Shepherding Your Children

I'm a big fan of Tedd Tripp and have benefitted his well known book on parenting - Shepherding a Child's Heart. It was given to my wife & I as we were expecting our first child. We've read it together, she's went back through most of it again with her mentor about a year ago, and I've recently skimmed back through it in preparation for a teaching opportunity I have on the subject of parenting. (Tim Challies recently wrote a great review on it.)

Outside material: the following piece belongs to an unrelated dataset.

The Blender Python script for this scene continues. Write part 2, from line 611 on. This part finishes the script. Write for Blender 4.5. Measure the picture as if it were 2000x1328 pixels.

While visiting the book publisher's website, the Shepherd's Press , I came across this short article from Tedd:


The Foundation of Instruction

Most Christian parents think of Deuteronomy 6 as a seminal parenting passage. We are familiar with the call to teach God’s ways all the time, “When you walk along the road, when you lie down and when you get up.”

This passage also says a lot about what makes your teaching really stick. Not surprisingly, your love for God is an essential part of the nurturing process. Deuteronomy 6 is not just about truth transmitted to the hearer through some disconnected mouthpiece like a reporter reading the TV news into the camera. The ways of God must be taught by one who has personally embraced them. They must be life for the mom and dad who are holding them out to be life for the children.

“Hear, O Israel: The Lord our God, the Lord is one. Love the Lord your God with all your heart and with all your soul and with all your strength.” (Deuteronomy 6:4-5).

The foundations of your instruction are not just conceptual; they are spiritual. Your love for God is the foundation for anything you have to say. You cannot impress your children with the fame of the name of God, if you are not impressed with him yourself.

If the truths about God as a God of sovereign power and incredible mercy and grace have not melted your heart and produced in you a profound love for God, you will never impress you children with his awesome glory. If God’s word is not dear to you, it will not be important to your children. It all begins with you being dazzled by God.

Margy reminded me recently of Psalm 34:8, Oh, taste and see that the Lord is good! Blessed is the man who takes refuge in him! . . . (v.11). Come, Oh, children, listen to me; I will teach you the fear of the Lord. It is the one who has tasted and seen that the Lord is good who can teach the fear of the Lord.

The very next phrase in Deuteronomy makes this point. “These commands that I give you today are to be on your hearts. Impress them on your children.” (Deuteronomy 6:6-7). The things you value and treasure most highly are on your heart. Your heart is tethered to what you treasure. A necessary element of being equipped to show your children the glories and excellencies of God is being awed by those things yourself.

Your own communion with God, your own sense of being satisfied with God and the goodness and mercy of Christ, your own experience, even in the midst of trails, of what Peter calls joy that is inexpressible and glorious is essential to impressing truth on your children. There is something more here than just concepts and ideas, as important as those things are; it is to be your heart-throb. The heart is the core of your being. It is there that the ways and truth about God is to reside so that you can impress them on your children.

Richard Edwards, grandfather of Jonathan Edwards, was described as one who, “…in the presence of God, appeared not only to believe but to delight.” (Iain Murray, Jonathan Edwards, pg.5). Delighting in God is more persuasive than many words.